From the very reading of the order issued in the first instance, it is apparent that the district court intended to give the defendants an opportunity to be heard before making an injunctional order effective throughout the entire litigation, because the reading of the order requires defendants to show cause, if any they have, why they should not be restrained by the continuing of said order in force until the determination of the action upon the merits, and this in legal effect was nothing more than a temporary restraining order upon an order to show cause under § 7533, Comp. Laws 1913.

Again, counsel criticizes the language used, which he says nearly amounts to a holding that when this action comes on for trial on the merits the plaintiff would be estopped as was the plaintiff in the case of Greenfield School Dist. v. Hannaford Special School Dist. 20 N. D. 394, 127 N. W. 499. The questions which we decided in the opinion in this case are contained in the syllabus, and what was said in regard to the question of estoppel, and the question of the regularity of the proceedings was said not as deciding this case upon the merits or of going into the merits of it, which we expressly declined to do at the outset of the opinion, but was only said as illustrative of the various phases which the trial court may have had in mind in passing upon the question of whether or not a temporary injunction should issue pendente lite, and in using his discretion in making the order complained of.

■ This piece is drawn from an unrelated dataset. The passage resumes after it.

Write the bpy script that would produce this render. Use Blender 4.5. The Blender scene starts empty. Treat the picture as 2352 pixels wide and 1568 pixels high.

*182Counsel also states that in this action “the injury is pressing and the delay dangerous.” We do not know what condition the calendar of the district court of- Adams county is in, but it is more than two years since this action was commenced, and the law provides for two terms of court a year in Adams county; and it seems to us that there certainly must have been an opportunity for counsel to have had this case tried on the merits during the past two years, had the injury been as pressing and the delay as dangerous as he would now have us believe.

The petition for rehearing is denied.